GIVEN DATA

--*--

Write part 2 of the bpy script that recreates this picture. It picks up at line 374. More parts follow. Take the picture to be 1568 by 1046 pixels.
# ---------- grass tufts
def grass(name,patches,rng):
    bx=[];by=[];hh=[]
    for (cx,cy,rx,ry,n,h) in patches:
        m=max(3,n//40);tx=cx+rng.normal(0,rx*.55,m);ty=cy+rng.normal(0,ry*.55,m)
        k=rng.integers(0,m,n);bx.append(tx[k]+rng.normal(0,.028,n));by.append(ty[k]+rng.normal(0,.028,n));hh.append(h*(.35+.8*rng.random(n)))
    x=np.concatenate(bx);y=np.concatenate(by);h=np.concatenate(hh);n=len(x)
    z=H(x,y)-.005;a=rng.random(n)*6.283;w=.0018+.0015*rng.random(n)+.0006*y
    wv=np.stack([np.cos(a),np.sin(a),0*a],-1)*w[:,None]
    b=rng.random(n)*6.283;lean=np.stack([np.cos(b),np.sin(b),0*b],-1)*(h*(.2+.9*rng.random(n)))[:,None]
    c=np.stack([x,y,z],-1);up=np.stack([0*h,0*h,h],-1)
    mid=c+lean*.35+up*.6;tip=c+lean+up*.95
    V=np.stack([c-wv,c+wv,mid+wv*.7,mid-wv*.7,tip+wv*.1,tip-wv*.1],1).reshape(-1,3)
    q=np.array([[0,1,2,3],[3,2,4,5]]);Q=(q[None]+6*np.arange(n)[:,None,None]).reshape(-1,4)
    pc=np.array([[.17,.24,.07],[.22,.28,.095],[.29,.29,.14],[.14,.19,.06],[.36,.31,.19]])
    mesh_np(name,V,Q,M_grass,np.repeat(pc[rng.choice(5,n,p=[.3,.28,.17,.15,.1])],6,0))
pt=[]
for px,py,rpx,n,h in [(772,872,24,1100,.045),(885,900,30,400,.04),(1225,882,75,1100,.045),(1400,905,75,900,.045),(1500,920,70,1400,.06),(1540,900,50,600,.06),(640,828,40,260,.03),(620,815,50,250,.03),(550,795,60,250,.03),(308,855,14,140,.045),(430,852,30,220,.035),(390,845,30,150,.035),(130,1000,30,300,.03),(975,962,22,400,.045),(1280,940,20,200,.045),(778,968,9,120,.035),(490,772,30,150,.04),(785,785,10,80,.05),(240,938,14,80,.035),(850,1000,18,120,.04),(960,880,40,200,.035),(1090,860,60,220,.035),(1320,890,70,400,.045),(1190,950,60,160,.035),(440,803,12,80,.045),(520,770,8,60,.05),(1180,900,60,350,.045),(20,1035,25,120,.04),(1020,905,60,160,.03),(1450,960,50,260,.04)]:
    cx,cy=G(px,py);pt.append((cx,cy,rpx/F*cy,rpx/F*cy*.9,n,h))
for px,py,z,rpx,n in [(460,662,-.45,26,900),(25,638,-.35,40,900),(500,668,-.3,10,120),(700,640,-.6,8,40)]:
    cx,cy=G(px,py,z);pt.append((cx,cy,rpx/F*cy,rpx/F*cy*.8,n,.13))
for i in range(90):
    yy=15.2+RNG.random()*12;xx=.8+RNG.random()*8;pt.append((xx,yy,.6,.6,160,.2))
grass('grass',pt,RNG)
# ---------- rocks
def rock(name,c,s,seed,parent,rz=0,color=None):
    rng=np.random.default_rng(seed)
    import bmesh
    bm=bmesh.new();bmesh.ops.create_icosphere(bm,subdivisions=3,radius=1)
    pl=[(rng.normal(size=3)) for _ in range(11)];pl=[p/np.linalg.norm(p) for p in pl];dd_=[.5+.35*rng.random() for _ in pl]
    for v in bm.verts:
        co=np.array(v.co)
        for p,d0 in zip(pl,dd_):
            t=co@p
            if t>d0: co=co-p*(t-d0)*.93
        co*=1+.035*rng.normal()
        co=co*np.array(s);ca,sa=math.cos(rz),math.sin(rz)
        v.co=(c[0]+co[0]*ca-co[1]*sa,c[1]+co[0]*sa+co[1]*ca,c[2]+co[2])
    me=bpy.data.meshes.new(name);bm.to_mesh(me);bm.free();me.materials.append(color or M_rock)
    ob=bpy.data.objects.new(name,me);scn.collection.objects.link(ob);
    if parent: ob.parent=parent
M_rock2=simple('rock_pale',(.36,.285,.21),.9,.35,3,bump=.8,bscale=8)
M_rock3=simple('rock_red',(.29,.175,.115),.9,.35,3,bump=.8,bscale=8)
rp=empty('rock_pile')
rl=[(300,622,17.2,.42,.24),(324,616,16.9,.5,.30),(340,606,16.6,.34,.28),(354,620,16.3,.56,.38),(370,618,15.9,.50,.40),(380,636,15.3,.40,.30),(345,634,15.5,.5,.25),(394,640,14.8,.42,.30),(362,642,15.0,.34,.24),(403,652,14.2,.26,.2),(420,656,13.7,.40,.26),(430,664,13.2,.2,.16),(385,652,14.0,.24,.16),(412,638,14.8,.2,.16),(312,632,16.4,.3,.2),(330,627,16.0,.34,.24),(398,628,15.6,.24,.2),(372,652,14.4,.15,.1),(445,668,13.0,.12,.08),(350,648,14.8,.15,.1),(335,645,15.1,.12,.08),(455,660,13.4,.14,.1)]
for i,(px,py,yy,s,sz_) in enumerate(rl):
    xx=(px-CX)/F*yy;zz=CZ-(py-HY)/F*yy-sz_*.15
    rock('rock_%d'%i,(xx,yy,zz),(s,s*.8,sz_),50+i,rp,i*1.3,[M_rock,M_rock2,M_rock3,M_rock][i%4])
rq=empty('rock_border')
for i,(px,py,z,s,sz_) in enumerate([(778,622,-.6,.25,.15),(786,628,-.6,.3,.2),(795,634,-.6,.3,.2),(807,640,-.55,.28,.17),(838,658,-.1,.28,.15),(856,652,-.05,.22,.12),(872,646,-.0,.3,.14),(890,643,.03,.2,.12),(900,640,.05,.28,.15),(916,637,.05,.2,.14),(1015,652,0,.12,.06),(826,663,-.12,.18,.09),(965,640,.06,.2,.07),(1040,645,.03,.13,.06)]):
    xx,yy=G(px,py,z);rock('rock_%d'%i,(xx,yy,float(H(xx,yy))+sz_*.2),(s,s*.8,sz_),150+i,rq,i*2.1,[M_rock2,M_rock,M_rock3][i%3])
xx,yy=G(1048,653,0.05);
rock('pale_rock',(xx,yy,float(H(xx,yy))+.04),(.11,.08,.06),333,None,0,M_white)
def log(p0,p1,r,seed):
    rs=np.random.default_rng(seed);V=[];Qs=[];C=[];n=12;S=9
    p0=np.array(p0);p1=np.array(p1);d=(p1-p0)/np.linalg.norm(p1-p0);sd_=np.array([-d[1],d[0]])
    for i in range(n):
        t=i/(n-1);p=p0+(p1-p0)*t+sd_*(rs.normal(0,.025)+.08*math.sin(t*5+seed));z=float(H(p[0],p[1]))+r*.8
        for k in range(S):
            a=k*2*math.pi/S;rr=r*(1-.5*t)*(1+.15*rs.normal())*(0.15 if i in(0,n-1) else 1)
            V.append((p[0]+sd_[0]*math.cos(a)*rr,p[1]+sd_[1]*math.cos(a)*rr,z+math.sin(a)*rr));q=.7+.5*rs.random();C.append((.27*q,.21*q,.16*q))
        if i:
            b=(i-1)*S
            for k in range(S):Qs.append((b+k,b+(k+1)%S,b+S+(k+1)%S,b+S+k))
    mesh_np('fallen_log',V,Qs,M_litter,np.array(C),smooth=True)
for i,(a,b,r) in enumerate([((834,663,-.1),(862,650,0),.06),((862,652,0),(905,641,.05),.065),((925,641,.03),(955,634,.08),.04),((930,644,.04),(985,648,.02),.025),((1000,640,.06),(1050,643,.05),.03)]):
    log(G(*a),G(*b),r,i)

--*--

GIVEN TASK
Your task is to repeat the data exactly; please include every line.

EXERCISE SOLUTION
Write part 2 of the bpy script that recreates this picture. It picks up at line 374. More parts follow. Take the picture to be 1568 by 1046 pixels.
# ---------- grass tufts
def grass(name,patches,rng):
    bx=[];by=[];hh=[]
    for (cx,cy,rx,ry,n,h) in patches:
        m=max(3,n//40);tx=cx+rng.normal(0,rx*.55,m);ty=cy+rng.normal(0,ry*.55,m)
        k=rng.integers(0,m,n);bx.append(tx[k]+rng.normal(0,.028,n));by.append(ty[k]+rng.normal(0,.028,n));hh.append(h*(.35+.8*rng.random(n)))
    x=np.concatenate(bx);y=np.concatenate(by);h=np.concatenate(hh);n=len(x)
    z=H(x,y)-.005;a=rng.random(n)*6.283;w=.0018+.0015*rng.random(n)+.0006*y
    wv=np.stack([np.cos(a),np.sin(a),0*a],-1)*w[:,None]
    b=rng.random(n)*6.283;lean=np.stack([np.cos(b),np.sin(b),0*b],-1)*(h*(.2+.9*rng.random(n)))[:,None]
    c=np.stack([x,y,z],-1);up=np.stack([0*h,0*h,h],-1)
    mid=c+lean*.35+up*.6;tip=c+lean+up*.95
    V=np.stack([c-wv,c+wv,mid+wv*.7,mid-wv*.7,tip+wv*.1,tip-wv*.1],1).reshape(-1,3)
    q=np.array([[0,1,2,3],[3,2,4,5]]);Q=(q[None]+6*np.arange(n)[:,None,None]).reshape(-1,4)
    pc=np.array([[.17,.24,.07],[.22,.28,.095],[.29,.29,.14],[.14,.19,.06],[.36,.31,.19]])
    mesh_np(name,V,Q,M_grass,np.repeat(pc[rng.choice(5,n,p=[.3,.28,.17,.15,.1])],6,0))
pt=[]
for px,py,rpx,n,h in [(772,872,24,1100,.045),(885,900,30,400,.04),(1225,882,75,1100,.045),(1400,905,75,900,.045),(1500,920,70,1400,.06),(1540,900,50,600,.06),(640,828,40,260,.03),(620,815,50,250,.03),(550,795,60,250,.03),(308,855,14,140,.045),(430,852,30,220,.035),(390,845,30,150,.035),(130,1000,30,300,.03),(975,962,22,400,.045),(1280,940,20,200,.045),(778,968,9,120,.035),(490,772,30,150,.04),(785,785,10,80,.05),(240,938,14,80,.035),(850,1000,18,120,.04),(960,880,40,200,.035),(1090,860,60,220,.035),(1320,890,70,400,.045),(1190,950,60,160,.035),(440,803,12,80,.045),(520,770,8,60,.05),(1180,900,60,350,.045),(20,1035,25,120,.04),(1020,905,60,160,.03),(1450,960,50,260,.04)]:
    cx,cy=G(px,py);pt.append((cx,cy,rpx/F*cy,rpx/F*cy*.9,n,h))
for px,py,z,rpx,n in [(460,662,-.45,26,900),(25,638,-.35,40,900),(500,668,-.3,10,120),(700,640,-.6,8,40)]:
    cx,cy=G(px,py,z);pt.append((cx,cy,rpx/F*cy,rpx/F*cy*.8,n,.13))
for i in range(90):
    yy=15.2+RNG.random()*12;xx=.8+RNG.random()*8;pt.append((xx,yy,.6,.6,160,.2))
grass('grass',pt,RNG)
# ---------- rocks
def rock(name,c,s,seed,parent,rz=0,color=None):
    rng=np.random.default_rng(seed)
    import bmesh
    bm=bmesh.new();bmesh.ops.create_icosphere(bm,subdivisions=3,radius=1)
    pl=[(rng.normal(size=3)) for _ in range(11)];pl=[p/np.linalg.norm(p) for p in pl];dd_=[.5+.35*rng.random() for _ in pl]
    for v in bm.verts:
        co=np.array(v.co)
        for p,d0 in zip(pl,dd_):
            t=co@p
            if t>d0: co=co-p*(t-d0)*.93
        co*=1+.035*rng.normal()
        co=co*np.array(s);ca,sa=math.cos(rz),math.sin(rz)
        v.co=(c[0]+co[0]*ca-co[1]*sa,c[1]+co[0]*sa+co[1]*ca,c[2]+co[2])
    me=bpy.data.meshes.new(name);bm.to_mesh(me);bm.free();me.materials.append(color or M_rock)
    ob=bpy.data.objects.new(name,me);scn.collection.objects.link(ob);
    if parent: ob.parent=parent
M_rock2=simple('rock_pale',(.36,.285,.21),.9,.35,3,bump=.8,bscale=8)
M_rock3=simple('rock_red',(.29,.175,.115),.9,.35,3,bump=.8,bscale=8)
rp=empty('rock_pile')
rl=[(300,622,17.2,.42,.24),(324,616,16.9,.5,.30),(340,606,16.6,.34,.28),(354,620,16.3,.56,.38),(370,618,15.9,.50,.40),(380,636,15.3,.40,.30),(345,634,15.5,.5,.25),(394,640,14.8,.42,.30),(362,642,15.0,.34,.24),(403,652,14.2,.26,.2),(420,656,13.7,.40,.26),(430,664,13.2,.2,.16),(385,652,14.0,.24,.16),(412,638,14.8,.2,.16),(312,632,16.4,.3,.2),(330,627,16.0,.34,.24),(398,628,15.6,.24,.2),(372,652,14.4,.15,.1),(445,668,13.0,.12,.08),(350,648,14.8,.15,.1),(335,645,15.1,.12,.08),(455,660,13.4,.14,.1)]
for i,(px,py,yy,s,sz_) in enumerate(rl):
    xx=(px-CX)/F*yy;zz=CZ-(py-HY)/F*yy-sz_*.15
    rock('rock_%d'%i,(xx,yy,zz),(s,s*.8,sz_),50+i,rp,i*1.3,[M_rock,M_rock2,M_rock3,M_rock][i%4])
rq=empty('rock_border')
for i,(px,py,z,s,sz_) in enumerate([(778,622,-.6,.25,.15),(786,628,-.6,.3,.2),(795,634,-.6,.3,.2),(807,640,-.55,.28,.17),(838,658,-.1,.28,.15),(856,652,-.05,.22,.12),(872,646,-.0,.3,.14),(890,643,.03,.2,.12),(900,640,.05,.28,.15),(916,637,.05,.2,.14),(1015,652,0,.12,.06),(826,663,-.12,.18,.09),(965,640,.06,.2,.07),(1040,645,.03,.13,.06)]):
    xx,yy=G(px,py,z);rock('rock_%d'%i,(xx,yy,float(H(xx,yy))+sz_*.2),(s,s*.8,sz_),150+i,rq,i*2.1,[M_rock2,M_rock,M_rock3][i%3])
xx,yy=G(1048,653,0.05);
rock('pale_rock',(xx,yy,float(H(xx,yy))+.04),(.11,.08,.06),333,None,0,M_white)
def log(p0,p1,r,seed):
    rs=np.random.default_rng(seed);V=[];Qs=[];C=[];n=12;S=9
    p0=np.array(p0);p1=np.array(p1);d=(p1-p0)/np.linalg.norm(p1-p0);sd_=np.array([-d[1],d[0]])
    for i in range(n):
        t=i/(n-1);p=p0+(p1-p0)*t+sd_*(rs.normal(0,.025)+.08*math.sin(t*5+seed));z=float(H(p[0],p[1]))+r*.8
        for k in range(S):
            a=k*2*math.pi/S;rr=r*(1-.5*t)*(1+.15*rs.normal())*(0.15 if i in(0,n-1) else 1)
            V.append((p[0]+sd_[0]*math.cos(a)*rr,p[1]+sd_[1]*math.cos(a)*rr,z+math.sin(a)*rr));q=.7+.5*rs.random();C.append((.27*q,.21*q,.16*q))
        if i:
            b=(i-1)*S
            for k in range(S):Qs.append((b+k,b+(k+1)%S,b+S+(k+1)%S,b+S+k))
    mesh_np('fallen_log',V,Qs,M_litter,np.array(C),smooth=True)
for i,(a,b,r) in enumerate([((834,663,-.1),(862,650,0),.06),((862,652,0),(905,641,.05),.065),((925,641,.03),(955,634,.08),.04),((930,644,.04),(985,648,.02),.025),((1000,640,.06),(1050,643,.05),.03)]):
    log(G(*a),G(*b),r,i)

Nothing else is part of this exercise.